Return the lines where the word "high" occurs.

» Entries supplied:
----

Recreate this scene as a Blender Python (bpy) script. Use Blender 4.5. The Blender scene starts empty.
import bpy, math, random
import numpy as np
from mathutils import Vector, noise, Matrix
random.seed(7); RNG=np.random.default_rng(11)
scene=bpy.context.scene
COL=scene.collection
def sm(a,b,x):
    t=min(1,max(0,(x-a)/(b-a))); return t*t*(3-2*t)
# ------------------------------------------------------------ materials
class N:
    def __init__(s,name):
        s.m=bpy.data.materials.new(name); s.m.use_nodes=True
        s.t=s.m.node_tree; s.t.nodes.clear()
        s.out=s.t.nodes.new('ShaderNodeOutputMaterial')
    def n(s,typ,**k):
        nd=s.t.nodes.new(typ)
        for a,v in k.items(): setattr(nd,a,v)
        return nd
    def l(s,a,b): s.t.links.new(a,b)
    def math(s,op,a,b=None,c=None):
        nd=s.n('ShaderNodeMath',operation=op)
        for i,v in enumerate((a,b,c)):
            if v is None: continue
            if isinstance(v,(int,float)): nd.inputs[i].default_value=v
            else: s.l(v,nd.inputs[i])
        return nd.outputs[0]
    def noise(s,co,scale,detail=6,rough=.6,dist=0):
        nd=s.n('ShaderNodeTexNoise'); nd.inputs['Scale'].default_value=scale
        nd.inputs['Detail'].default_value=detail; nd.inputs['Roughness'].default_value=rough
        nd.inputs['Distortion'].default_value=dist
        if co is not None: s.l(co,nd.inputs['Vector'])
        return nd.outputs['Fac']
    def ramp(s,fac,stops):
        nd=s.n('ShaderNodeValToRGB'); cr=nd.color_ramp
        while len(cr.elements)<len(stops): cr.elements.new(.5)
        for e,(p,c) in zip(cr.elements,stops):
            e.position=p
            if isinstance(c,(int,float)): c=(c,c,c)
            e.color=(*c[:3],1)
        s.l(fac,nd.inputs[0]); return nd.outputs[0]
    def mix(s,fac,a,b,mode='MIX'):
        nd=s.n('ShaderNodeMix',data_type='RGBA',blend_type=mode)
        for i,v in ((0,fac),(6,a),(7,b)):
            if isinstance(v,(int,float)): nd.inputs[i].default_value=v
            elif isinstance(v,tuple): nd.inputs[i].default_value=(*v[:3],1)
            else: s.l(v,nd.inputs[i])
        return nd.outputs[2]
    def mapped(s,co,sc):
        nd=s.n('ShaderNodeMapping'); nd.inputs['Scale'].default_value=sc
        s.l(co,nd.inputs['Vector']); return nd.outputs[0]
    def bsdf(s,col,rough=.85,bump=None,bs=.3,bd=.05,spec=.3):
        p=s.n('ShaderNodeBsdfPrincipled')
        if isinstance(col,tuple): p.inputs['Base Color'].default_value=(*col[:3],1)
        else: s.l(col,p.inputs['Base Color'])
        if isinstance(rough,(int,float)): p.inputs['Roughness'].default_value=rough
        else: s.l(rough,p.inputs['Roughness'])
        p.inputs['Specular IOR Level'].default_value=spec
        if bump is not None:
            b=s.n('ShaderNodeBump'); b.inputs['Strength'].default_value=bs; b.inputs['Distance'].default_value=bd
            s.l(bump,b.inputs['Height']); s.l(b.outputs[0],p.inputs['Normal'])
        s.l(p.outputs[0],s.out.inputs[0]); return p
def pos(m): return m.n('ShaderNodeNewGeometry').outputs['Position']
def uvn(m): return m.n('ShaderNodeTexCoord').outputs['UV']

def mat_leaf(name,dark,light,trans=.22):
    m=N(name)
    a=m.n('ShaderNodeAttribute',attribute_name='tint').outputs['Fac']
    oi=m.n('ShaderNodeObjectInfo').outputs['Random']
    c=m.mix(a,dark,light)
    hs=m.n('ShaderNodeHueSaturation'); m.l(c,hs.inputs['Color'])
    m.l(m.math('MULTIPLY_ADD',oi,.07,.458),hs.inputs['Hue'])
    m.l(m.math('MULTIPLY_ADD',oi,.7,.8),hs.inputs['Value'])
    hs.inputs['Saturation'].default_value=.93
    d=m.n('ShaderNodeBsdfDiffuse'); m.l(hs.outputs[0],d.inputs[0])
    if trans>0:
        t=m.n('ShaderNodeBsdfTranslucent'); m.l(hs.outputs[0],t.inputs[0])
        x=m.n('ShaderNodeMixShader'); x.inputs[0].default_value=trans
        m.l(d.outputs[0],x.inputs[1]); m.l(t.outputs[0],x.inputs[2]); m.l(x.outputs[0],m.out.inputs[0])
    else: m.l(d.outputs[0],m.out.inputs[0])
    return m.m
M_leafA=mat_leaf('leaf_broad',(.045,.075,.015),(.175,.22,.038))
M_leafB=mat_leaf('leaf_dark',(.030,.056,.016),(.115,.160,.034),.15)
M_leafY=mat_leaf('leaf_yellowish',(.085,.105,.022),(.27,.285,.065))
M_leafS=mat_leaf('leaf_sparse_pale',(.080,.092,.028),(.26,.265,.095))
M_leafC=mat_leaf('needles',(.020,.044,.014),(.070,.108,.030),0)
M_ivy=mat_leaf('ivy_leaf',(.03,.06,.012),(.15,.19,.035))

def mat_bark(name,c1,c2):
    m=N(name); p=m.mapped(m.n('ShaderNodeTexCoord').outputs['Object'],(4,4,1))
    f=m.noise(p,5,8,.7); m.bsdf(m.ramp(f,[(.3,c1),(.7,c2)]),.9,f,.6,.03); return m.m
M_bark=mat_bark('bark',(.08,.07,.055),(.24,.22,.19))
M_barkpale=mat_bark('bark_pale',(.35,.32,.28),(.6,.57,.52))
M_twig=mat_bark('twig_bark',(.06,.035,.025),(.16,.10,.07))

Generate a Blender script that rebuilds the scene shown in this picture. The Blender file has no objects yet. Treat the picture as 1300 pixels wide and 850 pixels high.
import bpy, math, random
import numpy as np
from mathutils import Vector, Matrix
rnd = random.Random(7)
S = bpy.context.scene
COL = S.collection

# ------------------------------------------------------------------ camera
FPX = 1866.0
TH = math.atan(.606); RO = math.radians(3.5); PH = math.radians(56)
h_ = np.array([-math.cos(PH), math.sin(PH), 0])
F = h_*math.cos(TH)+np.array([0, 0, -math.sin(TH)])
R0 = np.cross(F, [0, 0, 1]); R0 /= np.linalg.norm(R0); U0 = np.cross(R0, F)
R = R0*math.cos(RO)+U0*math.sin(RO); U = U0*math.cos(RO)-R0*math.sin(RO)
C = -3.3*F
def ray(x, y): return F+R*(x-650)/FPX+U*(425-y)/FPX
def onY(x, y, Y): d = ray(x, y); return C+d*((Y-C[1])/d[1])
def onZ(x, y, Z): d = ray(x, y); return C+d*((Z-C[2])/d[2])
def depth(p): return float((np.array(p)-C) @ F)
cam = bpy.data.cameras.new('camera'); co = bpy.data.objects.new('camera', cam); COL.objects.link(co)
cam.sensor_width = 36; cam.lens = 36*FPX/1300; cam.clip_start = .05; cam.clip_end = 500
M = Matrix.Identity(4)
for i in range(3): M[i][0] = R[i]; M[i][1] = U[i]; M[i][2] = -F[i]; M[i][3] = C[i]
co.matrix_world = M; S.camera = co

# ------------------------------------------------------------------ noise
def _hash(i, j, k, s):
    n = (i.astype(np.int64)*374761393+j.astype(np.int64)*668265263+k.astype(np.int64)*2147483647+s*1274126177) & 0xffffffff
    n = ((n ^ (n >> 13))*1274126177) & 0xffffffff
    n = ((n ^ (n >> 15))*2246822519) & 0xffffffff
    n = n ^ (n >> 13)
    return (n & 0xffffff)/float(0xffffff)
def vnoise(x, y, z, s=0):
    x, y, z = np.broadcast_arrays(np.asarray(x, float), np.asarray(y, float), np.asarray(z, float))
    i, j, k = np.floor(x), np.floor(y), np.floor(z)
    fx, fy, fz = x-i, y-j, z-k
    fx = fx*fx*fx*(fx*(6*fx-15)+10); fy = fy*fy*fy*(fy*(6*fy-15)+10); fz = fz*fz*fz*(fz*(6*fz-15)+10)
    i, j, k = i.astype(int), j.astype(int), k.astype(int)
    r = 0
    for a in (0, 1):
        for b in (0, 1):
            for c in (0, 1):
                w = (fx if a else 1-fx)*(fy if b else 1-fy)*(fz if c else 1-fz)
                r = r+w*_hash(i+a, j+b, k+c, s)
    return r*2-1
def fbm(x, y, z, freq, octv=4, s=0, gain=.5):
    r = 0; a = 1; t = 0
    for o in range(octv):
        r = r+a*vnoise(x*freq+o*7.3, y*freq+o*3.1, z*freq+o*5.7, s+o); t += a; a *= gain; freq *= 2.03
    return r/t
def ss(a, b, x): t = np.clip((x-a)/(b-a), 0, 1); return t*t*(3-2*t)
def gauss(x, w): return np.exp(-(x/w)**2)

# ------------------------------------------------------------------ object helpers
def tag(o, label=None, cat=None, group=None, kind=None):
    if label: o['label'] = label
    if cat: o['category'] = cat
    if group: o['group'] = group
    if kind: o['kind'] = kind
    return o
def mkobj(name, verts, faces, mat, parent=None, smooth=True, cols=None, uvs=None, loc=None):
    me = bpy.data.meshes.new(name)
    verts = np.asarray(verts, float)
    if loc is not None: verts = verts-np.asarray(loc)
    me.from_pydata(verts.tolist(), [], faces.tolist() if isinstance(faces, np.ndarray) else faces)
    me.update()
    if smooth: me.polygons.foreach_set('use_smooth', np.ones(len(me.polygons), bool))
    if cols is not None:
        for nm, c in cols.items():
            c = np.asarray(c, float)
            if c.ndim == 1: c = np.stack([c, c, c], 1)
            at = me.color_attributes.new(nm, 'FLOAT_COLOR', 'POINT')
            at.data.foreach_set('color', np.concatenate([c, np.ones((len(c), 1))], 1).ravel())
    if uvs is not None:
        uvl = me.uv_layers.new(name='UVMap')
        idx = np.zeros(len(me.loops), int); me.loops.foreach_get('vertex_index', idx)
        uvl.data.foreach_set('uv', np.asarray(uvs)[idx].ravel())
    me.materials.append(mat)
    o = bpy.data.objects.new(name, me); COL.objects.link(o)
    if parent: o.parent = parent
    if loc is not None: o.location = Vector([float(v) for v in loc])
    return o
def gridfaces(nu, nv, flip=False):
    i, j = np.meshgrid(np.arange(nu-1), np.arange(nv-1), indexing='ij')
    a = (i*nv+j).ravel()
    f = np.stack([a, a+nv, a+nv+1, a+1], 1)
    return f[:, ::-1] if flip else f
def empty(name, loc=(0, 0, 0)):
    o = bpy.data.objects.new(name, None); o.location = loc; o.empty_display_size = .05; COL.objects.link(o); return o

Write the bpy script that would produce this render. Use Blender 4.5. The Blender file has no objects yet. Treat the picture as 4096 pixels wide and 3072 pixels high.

----

» Written response:
Generate a Blender script that rebuilds the scene shown in this picture. The Blender file has no objects yet. Treat the picture as 1300 pixels wide and 850 pixels high.
Write the bpy script that would produce this render. Use Blender 4.5. The Blender file has no objects yet. Treat the picture as 4096 pixels wide and 3072 pixels high.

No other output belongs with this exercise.